What is a frontier? Does it serve to separate or to link countries, peoples, classes, ideas? Frontiers have become increasingly significant in the study of Late Antiquity, the fastest growing historical discipline, as scholars recognized the fundamental importance of shifting barriers in the process of transformation that led from the classical to the post-classical world. People living in the Roman world between the second and the sixth century tore down many walls demarcating cultures, religions, ethnicities. Frontiers once firmly separating empires, ethnic groups, religions, friends and even the sexes have been intensely crossed in late antiquity – a phenomenon comparable only to the recent transition from modernity to post-modernity -- a comparison that we intend to exploit in our methodology. 
 
The “Bright Frontier” summer course explores the dynamic transformation of classical frontiers between the second and the sixth century from a multidisciplinary perspective: archaeology, medieval studies, social and cultural history, art, theology, and literature.
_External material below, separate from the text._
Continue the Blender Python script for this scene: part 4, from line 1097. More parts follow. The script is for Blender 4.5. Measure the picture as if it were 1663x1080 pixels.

Offering a groundbreaking approach to the field of border studies including social, gender, ethnic and religious categories with the participation of outstanding scholars in the field, this course will provide students with a solid knowledge of up-to-date international scholarship on frontiers: a strong theoretical background as well as hands-on acquaintance with physical borders and material artifacts excavated along the Danube River (the ripa Pannonica) as well as in the late antique cemetery of Pécs in Hungary.